Il est impressionnant de voir la récurrence de cette violence, dans les extrémismes religieux ou politiques, de voir leur capacité de refus de toutes les différences, leur refus même de vouloir parler aux autres. Sont-ils peureux et craintifs à ce point, pour se réfugier dans un dogmatisme aussi radical et fermé, ne parlant plus à ceux qui ne sont pas de leur communauté ? C’est oublier ce que disait le poète espagnol Antonio Machado : Celui qui ne parle pas à un homme, ne parle pas à l’homme ; celui qui ne parle pas à l’homme ne parle à personne.[4] Cet engrenage du mimétisme est potentialisé dans notre société par les réseaux sociaux (asociaux destructeurs de liens), qui organisent la dictature du paraître et le désir d’être comme les autres. Le désir de possession des mêmes choses, des mêmes biens, et des mêmes idées surtout ne pas être différents. Nous sacrifions au mimétisme sa dignité, sa personnalité, sa singularité, sa dignité. Pour atteindre une hypothétique paix cette catharsis grecque dont l’impermanence nécessite des purifications successives des sacrifices humains sur l’autel de l’indifférence. La seule voie qui peut nous sauver, c’est d’avoir la Force d’aimer les autres avec leurs différences, de les aimer parce qu’ils ne sont pas moi, parce qu’ils ne font pas partie de mon cénacle, de ma communauté, de mon environnement social, culturel. Cela, exige une ascèse spirituelle qui se réalise souvent pleinement au moment de leur départ pour l’Orient éternel, on découvre soudain ce qu’il y avait de bon en eux, ce qui nous reliait à eux, la richesse de leurs différences.

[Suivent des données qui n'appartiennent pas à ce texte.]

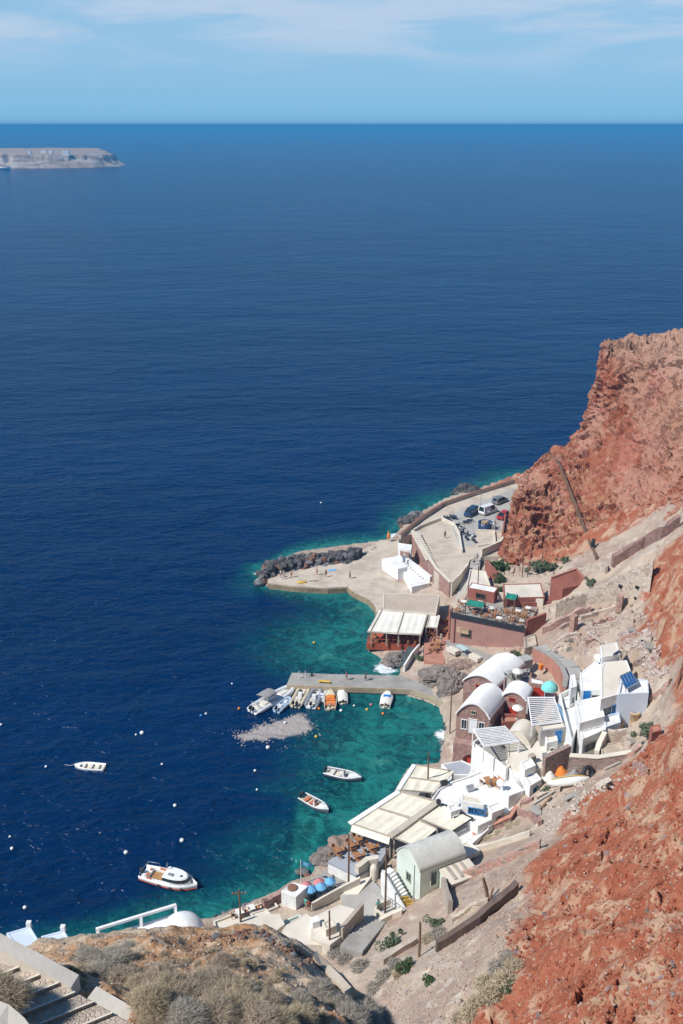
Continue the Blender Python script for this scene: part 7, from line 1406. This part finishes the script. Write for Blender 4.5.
# loose stones too many to count
def stones(name, label, n, sampler, m, smin, smax, seed, sunk=.3):
    rnd_ = random.Random(seed); b = MB(); base = [(0, 0, 1), (.9, 0, .2), (.2, .85, .1), (-.75, .4, .15), (-.6, -.6, .2), (.4, -.8, .1), (0, 0, -.8)]; fs = [(0, 1, 2), (0, 2, 3), (0, 3, 4), (0, 4, 5), (0, 5, 1), (6, 2, 1), (6, 3, 2), (6, 4, 3), (6, 5, 4), (6, 1, 5)]
    for _ in range(n):
        p = sampler(rnd_)
        if p is None or (seed in (5, 6, 7) and mnoise.noise(Vector(p)*.35+Vector((seed, 0, 0)))+.15 < rnd_.random()*.6-.1): continue
        s = smin+(smax-smin)*rnd_.random()**3; rot = Matrix.Rotation(rnd_.uniform(0, 6), 3, 'Z')@Matrix.Rotation(rnd_.uniform(-.6, .6), 3, 'X'); j = [rnd_.uniform(.7, 1.3) for _ in base]
        b.add([tuple(Vector(p)+rot@Vector(q)*s*j[i]+Vector((0, 0, s*(.5-sunk)))) for i, q in enumerate(base)], fs)
    o = single(name, b, m, label, 'stones'); o['kind'] = 'stuff'; return o
def in_px(poly, which):
    xs_, ys_ = [q[0] for q in poly], [q[1] for q in poly]
    def f(rn):
        for _ in range(20):
            x, y = rn.uniform(min(xs_), max(xs_)), rn.uniform(min(ys_), max(ys_)); c = False
            for i in range(len(poly)):
                a, e = poly[i], poly[i-1]
                if (a[1] > y) != (e[1] > y) and x < (e[0]-a[0])*(y-a[1])/(e[1]-a[1])+a[0]: c = not c
            if c: return R(x, y, which)
    return f
redpoly = [(683, 700), (690, 1030), (470, 1030), (500, 960), (520, 900), (560, 840), (600, 800), (650, 740)]
stones('loose_red_stones', 'loose rusty stones lying all over the near red slope', 2600, in_px(redpoly, 'H'), mat('rusty_stones', (.31, .085, .045), .95, (.38, .19, .125), .7, .5, 8, fine=.2), .05, .26, 1)
stones('loose_pale_stones', 'pale pinkish stones scattered on the near red slope', 700, in_px(redpoly, 'H'), mat('pale_stones', (.44, .29, .21), .95, (.36, .26, .22), .7, .5, 8, fine=.2), .04, .20, 2)
stones('loose_grey_stones', 'dark grey lava stones embedded in the near red slope', 20, in_px(redpoly, 'H'), mat('warm_grey_stones', (.20, .17, .16), .95, (.14, .12, .115), 1, .5, 6), .10, .38, 3)
stones('slope_gravel', 'pinkish gravel and small stones on the slope right of the gully', 1500, in_px([(395, 1030), (385, 990), (430, 930), (500, 870), (545, 845), (520, 900), (500, 960), (470, 1030)], 'H'), mat('pink_stones', (.43, .33, .26), .95, (.35, .26, .21), .7, .5, 8, fine=.2), .04, .22, 4)
stones('village_rubble', 'pale building rubble strewn over the slope by the lava walls', 1100, in_px([(520, 800), (560, 785), (640, 775), (600, 795), (560, 830), (535, 835)], 'H'), mat('rubble', (.52, .45, .38), .95, (.36, .29, .25), .7, .5, 8, fine=.2), .05, .40, 5)
stones('hillside_rubble', 'grey and pink rubble of collapsed houses above the white cluster', 1200, in_px([(620, 635), (640, 622), (660, 640), (668, 670), (650, 690), (640, 672), (625, 655)], 'H'), mat('grey_rubble', (.47, .40, .36), .95, (.36, .24, .2), .7, .5, 8, fine=.2), .08, .5, 6)
stones('terrace_rubble', 'broken stones on the bare slope under the stepped beige wall', 900, in_px([(550, 650), (570, 635), (600, 620), (640, 606), (650, 625), (620, 638), (590, 650), (570, 665)], 'H'), mat('grey_rubble', (.47, .40, .36)), .06, .45, 7)
stones('headland_stones', 'fallen stones on the scree at the foot of the headland', 260, in_px([(530, 560), (560, 500), (640, 470), (683, 450), (683, 515), (600, 562)], 'C'), mat('rusty_stones', (.33, .105, .05)), .1, .45, 8)
stones('foreground_pebbles', 'pebbles and bits of rubble in the dry foreground soil', 1500, in_px([(45, 955), (120, 940), (230, 930), (300, 948), (345, 995), (380, 1030), (130, 1030), (80, 985)], 'F'), mat('pale_pebbles', (.44, .37, .31), .95, (.34, .2, .14), 2, .4, 12, fine=.2), .012, .075, 9)
# ------------------------------------------------------------------ shrubs
def shrub(name, rad, h, ntw, m, seed, width=.010, droop=.2, leaf=None):
    rn = random.Random(seed); b = MB()
    for _ in range(ntw):
        a = rn.uniform(0, 2*PI); el = math.asin(rn.random()**.8*.98+.01); L_ = rn.uniform(.55, 1.05); d = Vector((math.cos(a)*math.cos(el)*rad, math.sin(a)*math.cos(el)*rad, math.sin(el)*h)); base = Vector((d.x*.12, d.y*.12, 0)); tip = d*L_*(1+.18*mnoise.noise(d*2+Vector((seed, 0, 0))))
        mid = base.lerp(tip, .55)+Vector((rn.gauss(0, .06), rn.gauss(0, .06), .06+rn.gauss(0, .04)))*rad; s = d.cross(Vector((rn.gauss(0, 1), rn.gauss(0, 1), rn.gauss(0, 1)))).normalized()*width
        b.add([base-s, base+s, mid+s, mid-s, tip+Vector((0, 0, -droop*.1))], [(0, 1, 2, 3), (3, 2, 4)])
        for _k in range(3):
            q = base.lerp(mid, .6) if _k == 0 else mid.lerp(tip, rn.uniform(.1, .8)); e = q+Vector((rn.gauss(0, 1), rn.gauss(0, 1), rn.gauss(.4, .8))).normalized()*rad*rn.uniform(.12, .3); w2 = s*.7
            b.add([q-w2, q+w2, e], [(0, 1, 2)])
    o = b.build(name, m); tag(o, 'x', 'shrub')
    return o
def leafy(name, rad, h, n, m, seed, ls=.12):
    rn = random.Random(seed); b = MB(); cl = [(Vector((rn.gauss(0, .45)*rad, rn.gauss(0, .45)*rad, rn.uniform(.3, .95)*h)), rn.uniform(.25, .5)*rad) for _ in range(14)]
    for _ in range(n):
        c, rr_ = rn.choice(cl); d = Vector((rn.gauss(0, 1), rn.gauss(0, 1), rn.gauss(0, 1))).normalized(); p = c+d*rr_*rn.uniform(.6, 1.05); u = Vector((rn.gauss(0, 1), rn.gauss(0, 1), rn.gauss(0, 1))).normalized(); v = d.cross(u).normalized(); s = ls*rn.uniform(.6, 1.3)
        b.add([p-u*s, p+v*s*.45, p+u*s, p-v*s*.45], [(0, 1, 2, 3)])
    for c, rr_ in cl: b.tube([(0, 0, 0), c*.5+Vector((0, 0, .05)), c], [.05, .035, .015], 5)
    o = b.build(name, m); tag(o, 'x', 'shrub'); return o
SH = [shrub('dry_shrub', .75, .62, 3200, (TWIG, TWIGG, STRAW, TWIGG)[i], 20+i, .0065) for i in range(4)]
SG = [shrub('dry_grass_tuft', .5, .55, 420, STRAW, 40+i, .012) for i in range(2)]
SB = [shrub('dry_shrub', 1.0, .8, 900, (TWIGG, STRAW)[i], 50+i, .028) for i in range(2)]
LG = [leafy('green_shrub', .8, .9, 900, (LEAF, LEAFG)[i], 60+i) for i in range(2)]
for p_ in LG: pass
rnd = random.Random(21)
big = [(98, 975, .9, 1), (122, 982, 1.1, 0), (145, 968, 1.0, 1), (168, 992, 1.1, 2), (192, 992, 1.2, 0), (205, 972, 1.0, 1), (222, 988, 1.2, 0), (240, 970, .8, 1), (262, 985, .9, 0), (185, 1020, 1.2, 1), (262, 1022, 1.1, 0), (300, 1000, .7, 1), (128, 948, .6, 1), (85, 955, .7, 1), (340, 1012, 1.0, 1), (366, 1024, 1.1, 1), (150, 1018, .9, 2), (210, 1000, 1.1, 0), (232, 1014, 1.2, 2), (105, 972, 1.15, 1), (120, 962, 1.0, 1), (90, 962, 1.0, 1), (135, 975, .9, 3), (112, 955, .7, 3), (160, 985, 1.25, 0), (185, 972, 1.2, 2), (205, 985, 1.2, 0), (150, 1003, 1.1, 2), (178, 1005, 1.3, 0), (230, 1000, 1.35, 2), (215, 1016, 1.2, 0), (250, 1014, 1.2, 2), (270, 1004, .9, 0), (195, 955, .8, 3), (170, 958, .7, 1), (222, 965, .8, 0), (318, 992, .95, 1), (325, 1000, .7, 3), (362, 1012, 1.2, 3), (350, 1022, 1.1, 1), (378, 1020, 1.1, 3), (300, 1018, .9, 2), (245, 985, 1.0, 2), (60, 975, .4, 3), (258, 950, .6, 1), (285, 962, .6, 3), (230, 945, .6, 1), (200, 1008, 1.2, 2), (240, 1024, 1.2, 0), (280, 1024, 1.0, 2), (160, 970, 1.0, 3), (140, 988, .9, 2), (215, 950, .5, 3), (150, 950, .5, 1)]
SIZE = lambda s: 'large' if s > 1.05 else 'mid sized' if s > .75 else 'small'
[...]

Est-ce là, le moment de la réalisation de l’Agapè au pied du cercueil, la seule indifférence qui n’est pas violence ?
Jean-François Guerry.
[1] René Girard – La Voie méconnue du réel quatrième de couverture. Édition Biblio essais.
[2] Genèse IV-3 Bible de Jérusalem.
[3] René Girard ibid Pages 15 et 16.
Antonio Machado poète espagnol Séville 1875- Collioure 1939. Son oeuvre marque l'effondrement du régime républicain.
Témoin sincère de son temps. Il aspira à la justice et à La défense de la dignité humaine.